::: RECORDED DATA :::
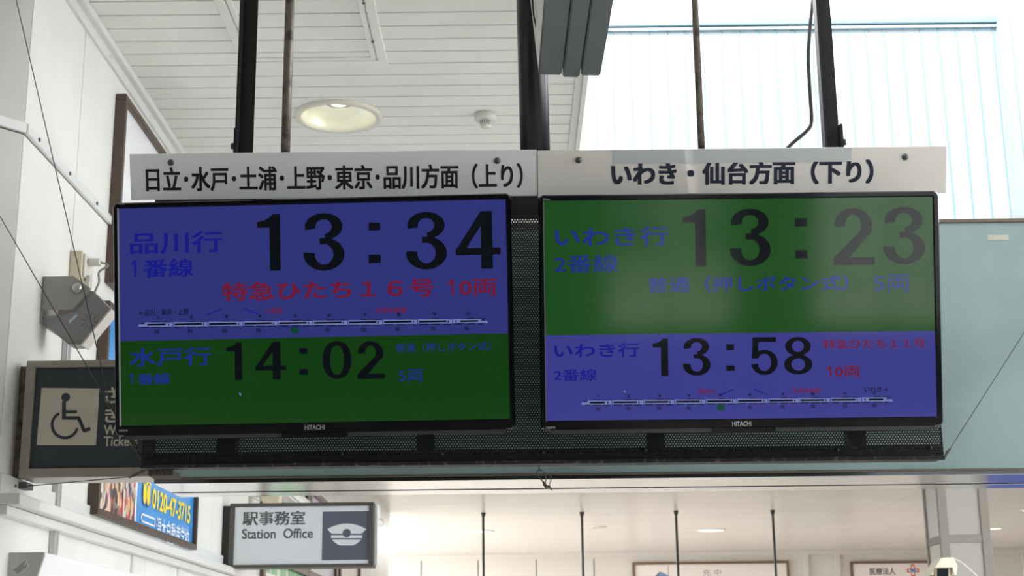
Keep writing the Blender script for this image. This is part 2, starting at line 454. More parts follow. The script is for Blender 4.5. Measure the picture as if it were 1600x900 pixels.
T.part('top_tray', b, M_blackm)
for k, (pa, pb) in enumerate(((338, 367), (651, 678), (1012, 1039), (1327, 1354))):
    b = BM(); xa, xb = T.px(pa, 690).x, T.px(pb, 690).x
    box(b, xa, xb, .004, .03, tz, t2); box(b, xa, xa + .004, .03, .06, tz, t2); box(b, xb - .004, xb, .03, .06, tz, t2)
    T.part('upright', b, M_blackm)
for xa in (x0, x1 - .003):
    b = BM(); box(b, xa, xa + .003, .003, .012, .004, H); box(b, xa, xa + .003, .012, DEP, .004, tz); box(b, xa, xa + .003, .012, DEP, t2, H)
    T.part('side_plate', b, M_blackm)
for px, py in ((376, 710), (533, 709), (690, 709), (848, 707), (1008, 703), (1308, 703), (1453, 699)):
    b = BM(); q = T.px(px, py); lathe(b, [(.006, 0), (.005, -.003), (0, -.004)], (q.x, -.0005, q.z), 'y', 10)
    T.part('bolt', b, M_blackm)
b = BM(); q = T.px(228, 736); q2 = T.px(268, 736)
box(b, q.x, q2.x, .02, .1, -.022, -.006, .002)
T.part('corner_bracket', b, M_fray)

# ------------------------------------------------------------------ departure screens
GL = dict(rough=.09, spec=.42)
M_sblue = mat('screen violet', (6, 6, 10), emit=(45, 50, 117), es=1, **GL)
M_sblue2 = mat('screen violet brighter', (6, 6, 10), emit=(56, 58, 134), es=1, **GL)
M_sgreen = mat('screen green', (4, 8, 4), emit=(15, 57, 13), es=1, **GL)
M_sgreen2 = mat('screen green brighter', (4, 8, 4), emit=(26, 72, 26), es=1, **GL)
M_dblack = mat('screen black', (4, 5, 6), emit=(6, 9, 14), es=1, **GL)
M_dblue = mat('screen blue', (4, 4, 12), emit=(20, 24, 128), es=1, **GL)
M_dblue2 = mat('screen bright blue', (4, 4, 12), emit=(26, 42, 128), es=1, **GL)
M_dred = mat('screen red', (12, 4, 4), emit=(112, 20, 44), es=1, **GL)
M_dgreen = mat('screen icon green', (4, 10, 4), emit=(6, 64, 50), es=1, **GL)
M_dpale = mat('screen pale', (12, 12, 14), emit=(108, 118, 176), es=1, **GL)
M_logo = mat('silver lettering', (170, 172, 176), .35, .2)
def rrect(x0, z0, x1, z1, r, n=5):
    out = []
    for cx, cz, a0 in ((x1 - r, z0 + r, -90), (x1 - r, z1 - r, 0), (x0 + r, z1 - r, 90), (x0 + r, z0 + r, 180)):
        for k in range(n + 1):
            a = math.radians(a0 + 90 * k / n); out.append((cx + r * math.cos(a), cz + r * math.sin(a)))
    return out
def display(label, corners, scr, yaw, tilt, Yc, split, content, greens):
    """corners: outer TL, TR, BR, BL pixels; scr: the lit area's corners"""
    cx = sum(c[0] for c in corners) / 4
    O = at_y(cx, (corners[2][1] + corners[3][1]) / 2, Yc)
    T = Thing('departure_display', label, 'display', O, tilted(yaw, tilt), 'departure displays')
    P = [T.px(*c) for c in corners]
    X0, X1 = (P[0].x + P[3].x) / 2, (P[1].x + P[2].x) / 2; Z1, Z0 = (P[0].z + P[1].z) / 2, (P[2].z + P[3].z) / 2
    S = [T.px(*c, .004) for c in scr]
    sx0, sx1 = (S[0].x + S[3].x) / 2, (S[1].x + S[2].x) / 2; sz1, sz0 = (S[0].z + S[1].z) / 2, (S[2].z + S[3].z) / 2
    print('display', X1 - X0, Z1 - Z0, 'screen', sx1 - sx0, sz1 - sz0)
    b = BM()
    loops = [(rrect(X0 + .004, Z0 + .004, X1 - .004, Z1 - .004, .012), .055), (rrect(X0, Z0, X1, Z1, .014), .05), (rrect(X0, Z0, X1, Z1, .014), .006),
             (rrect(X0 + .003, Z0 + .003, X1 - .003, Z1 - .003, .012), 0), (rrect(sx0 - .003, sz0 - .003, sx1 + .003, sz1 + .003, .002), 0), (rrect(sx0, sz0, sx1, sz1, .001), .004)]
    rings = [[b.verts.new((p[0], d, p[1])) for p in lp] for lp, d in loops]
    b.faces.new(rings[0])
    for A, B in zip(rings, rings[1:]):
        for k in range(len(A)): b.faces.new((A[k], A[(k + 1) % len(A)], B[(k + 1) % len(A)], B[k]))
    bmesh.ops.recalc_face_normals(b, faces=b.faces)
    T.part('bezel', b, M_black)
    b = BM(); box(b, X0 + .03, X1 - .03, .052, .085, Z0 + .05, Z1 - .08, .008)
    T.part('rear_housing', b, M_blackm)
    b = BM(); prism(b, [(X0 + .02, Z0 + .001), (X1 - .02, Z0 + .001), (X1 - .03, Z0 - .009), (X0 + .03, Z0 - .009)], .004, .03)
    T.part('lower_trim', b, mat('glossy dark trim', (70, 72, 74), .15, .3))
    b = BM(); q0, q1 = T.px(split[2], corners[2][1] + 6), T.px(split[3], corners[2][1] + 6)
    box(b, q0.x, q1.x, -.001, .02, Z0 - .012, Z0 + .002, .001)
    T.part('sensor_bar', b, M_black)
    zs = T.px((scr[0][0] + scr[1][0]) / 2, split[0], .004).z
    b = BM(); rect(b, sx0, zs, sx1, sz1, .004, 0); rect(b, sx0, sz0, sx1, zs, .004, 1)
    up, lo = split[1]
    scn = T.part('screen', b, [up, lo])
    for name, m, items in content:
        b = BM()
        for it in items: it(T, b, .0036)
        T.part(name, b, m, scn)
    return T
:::
◆ **WHAT IS BEING ASKED**
Leave out the pictures and transcribe everything else exactly.

◆ **RESULT BELOW**
Keep writing the Blender script for this image. This is part 2, starting at line 454. More parts follow. The script is for Blender 4.5. Measure the picture as if it were 1600x900 pixels.
T.part('top_tray', b, M_blackm)
for k, (pa, pb) in enumerate(((338, 367), (651, 678), (1012, 1039), (1327, 1354))):
    b = BM(); xa, xb = T.px(pa, 690).x, T.px(pb, 690).x
    box(b, xa, xb, .004, .03, tz, t2); box(b, xa, xa + .004, .03, .06, tz, t2); box(b, xb - .004, xb, .03, .06, tz, t2)
    T.part('upright', b, M_blackm)
for xa in (x0, x1 - .003):
    b = BM(); box(b, xa, xa + .003, .003, .012, .004, H); box(b, xa, xa + .003, .012, DEP, .004, tz); box(b, xa, xa + .003, .012, DEP, t2, H)
    T.part('side_plate', b, M_blackm)
for px, py in ((376, 710), (533, 709), (690, 709), (848, 707), (1008, 703), (1308, 703), (1453, 699)):
    b = BM(); q = T.px(px, py); lathe(b, [(.006, 0), (.005, -.003), (0, -.004)], (q.x, -.0005, q.z), 'y', 10)
    T.part('bolt', b, M_blackm)
b = BM(); q = T.px(228, 736); q2 = T.px(268, 736)
box(b, q.x, q2.x, .02, .1, -.022, -.006, .002)
T.part('corner_bracket', b, M_fray)

# ------------------------------------------------------------------ departure screens
GL = dict(rough=.09, spec=.42)
M_sblue = mat('screen violet', (6, 6, 10), emit=(45, 50, 117), es=1, **GL)
M_sblue2 = mat('screen violet brighter', (6, 6, 10), emit=(56, 58, 134), es=1, **GL)
M_sgreen = mat('screen green', (4, 8, 4), emit=(15, 57, 13), es=1, **GL)
M_sgreen2 = mat('screen green brighter', (4, 8, 4), emit=(26, 72, 26), es=1, **GL)
M_dblack = mat('screen black', (4, 5, 6), emit=(6, 9, 14), es=1, **GL)
M_dblue = mat('screen blue', (4, 4, 12), emit=(20, 24, 128), es=1, **GL)
M_dblue2 = mat('screen bright blue', (4, 4, 12), emit=(26, 42, 128), es=1, **GL)
M_dred = mat('screen red', (12, 4, 4), emit=(112, 20, 44), es=1, **GL)
M_dgreen = mat('screen icon green', (4, 10, 4), emit=(6, 64, 50), es=1, **GL)
M_dpale = mat('screen pale', (12, 12, 14), emit=(108, 118, 176), es=1, **GL)
M_logo = mat('silver lettering', (170, 172, 176), .35, .2)
def rrect(x0, z0, x1, z1, r, n=5):
    out = []
    for cx, cz, a0 in ((x1 - r, z0 + r, -90), (x1 - r, z1 - r, 0), (x0 + r, z1 - r, 90), (x0 + r, z0 + r, 180)):
        for k in range(n + 1):
            a = math.radians(a0 + 90 * k / n); out.append((cx + r * math.cos(a), cz + r * math.sin(a)))
    return out
def display(label, corners, scr, yaw, tilt, Yc, split, content, greens):
    """corners: outer TL, TR, BR, BL pixels; scr: the lit area's corners"""
    cx = sum(c[0] for c in corners) / 4
    O = at_y(cx, (corners[2][1] + corners[3][1]) / 2, Yc)
    T = Thing('departure_display', label, 'display', O, tilted(yaw, tilt), 'departure displays')
    P = [T.px(*c) for c in corners]
    X0, X1 = (P[0].x + P[3].x) / 2, (P[1].x + P[2].x) / 2; Z1, Z0 = (P[0].z + P[1].z) / 2, (P[2].z + P[3].z) / 2
    S = [T.px(*c, .004) for c in scr]
    sx0, sx1 = (S[0].x + S[3].x) / 2, (S[1].x + S[2].x) / 2; sz1, sz0 = (S[0].z + S[1].z) / 2, (S[2].z + S[3].z) / 2
    print('display', X1 - X0, Z1 - Z0, 'screen', sx1 - sx0, sz1 - sz0)
    b = BM()
    loops = [(rrect(X0 + .004, Z0 + .004, X1 - .004, Z1 - .004, .012), .055), (rrect(X0, Z0, X1, Z1, .014), .05), (rrect(X0, Z0, X1, Z1, .014), .006),
             (rrect(X0 + .003, Z0 + .003, X1 - .003, Z1 - .003, .012), 0), (rrect(sx0 - .003, sz0 - .003, sx1 + .003, sz1 + .003, .002), 0), (rrect(sx0, sz0, sx1, sz1, .001), .004)]
    rings = [[b.verts.new((p[0], d, p[1])) for p in lp] for lp, d in loops]
    b.faces.new(rings[0])
    for A, B in zip(rings, rings[1:]):
        for k in range(len(A)): b.faces.new((A[k], A[(k + 1) % len(A)], B[(k + 1) % len(A)], B[k]))
    bmesh.ops.recalc_face_normals(b, faces=b.faces)
    T.part('bezel', b, M_black)
    b = BM(); box(b, X0 + .03, X1 - .03, .052, .085, Z0 + .05, Z1 - .08, .008)
    T.part('rear_housing', b, M_blackm)
    b = BM(); prism(b, [(X0 + .02, Z0 + .001), (X1 - .02, Z0 + .001), (X1 - .03, Z0 - .009), (X0 + .03, Z0 - .009)], .004, .03)
    T.part('lower_trim', b, mat('glossy dark trim', (70, 72, 74), .15, .3))
    b = BM(); q0, q1 = T.px(split[2], corners[2][1] + 6), T.px(split[3], corners[2][1] + 6)
    box(b, q0.x, q1.x, -.001, .02, Z0 - .012, Z0 + .002, .001)
    T.part('sensor_bar', b, M_black)
    zs = T.px((scr[0][0] + scr[1][0]) / 2, split[0], .004).z
    b = BM(); rect(b, sx0, zs, sx1, sz1, .004, 0); rect(b, sx0, sz0, sx1, zs, .004, 1)
    up, lo = split[1]
    scn = T.part('screen', b, [up, lo])
    for name, m, items in content:
        b = BM()
        for it in items: it(T, b, .0036)
        T.part(name, b, m, scn)
    return T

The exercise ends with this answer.